How would something like that work exactly? I have some inklings. My time with Magic the Gathering has been pretty instructive in this regard. I think that at its best Magic as shared world fiction is capable of producing really interesting multiperspectival fiction, I suppose you might say. I find the ongoing shaping of Magic's narrative to be endlessly fascinating specifically because it is so much a product of this multiplicity of voices. So, shared world fiction is a potential starting point.

I think the Magic Expanded Multiverse Project, a massive fanfic project that involved creating a canon-compliant internally consistent expansion of Magic's setting and characters, develops this to a greater extent: the concerns of any one of our authors were different from the concerns of the project as a whole. Things I might have been interested in didn't necessarily jive with other authors, and that's good because Magic's setting is an infinite multiverse of worlds, it's every setting in one setting, why would you not want it to be as varied and strange and diverse as possible?

The M:EM was so successful, notably, because it was produced collectively within a structure codifying how things became canon and how each author could use other people's characters, settings, and stories. The system simultaneously allowed individual authors or author teamups to produce their own storylines that branched in a wide variety of directions, while maintaining both quality and continuity not through a single editor but through the community democratically assessing the content. Our content was also strictly hypertextual in aggregate in the way I'm suggesting Sense8 might be--a bunch of individual stories that intersect and blend with one another in a way that doesn't demand a strict linear reading order (which admittedly has made the project kinda tricky to get into for new readers--that's something I haven't solved yet).

I think it's possible to contain a larger aesthetic set of preoccupations within the assemblage of a bunch of disparate voices, and if this show was to develop further into weirder and weirder directions I'd love to see this sense of the multiperspectival, of people with different experiences coming to the text and offering new perspectives that maybe are unified through the lens of the Wachowskis' overarching narrative, but are never sanded down to the single authorial voice.


Unfortunately what we're going to get is not an expansion of Sense8 into these weirder, wilder realms, but a two hour movie. One of the things that I think we're going to lose with that, even as we potentially gain some story resolution, is this opportunity for multiple voices to intrude into Sense8's production. The very nature of a two hour movie will demand a collapse of plot threads and also a continued focus on the vision of the Wachowskis and Straczynski. It's not the end of the world. It is a missed opportunity.

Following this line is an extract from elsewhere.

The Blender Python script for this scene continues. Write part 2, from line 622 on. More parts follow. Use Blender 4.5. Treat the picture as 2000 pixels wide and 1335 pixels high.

What I'd really love at this point, I think, is something like the Wachowskis' own Animatrix. For a start, anyway. The setting of Sense8 begs for multiple stories to be told, of other sensate clusters, individuals and their groups, told by a wide range of writers, supported by an infrastructure that would allow for those stories to intersect in a complex linear-agnostic dance. It begs for a format and a production model that centers difference in the same way the show's whole narrative does.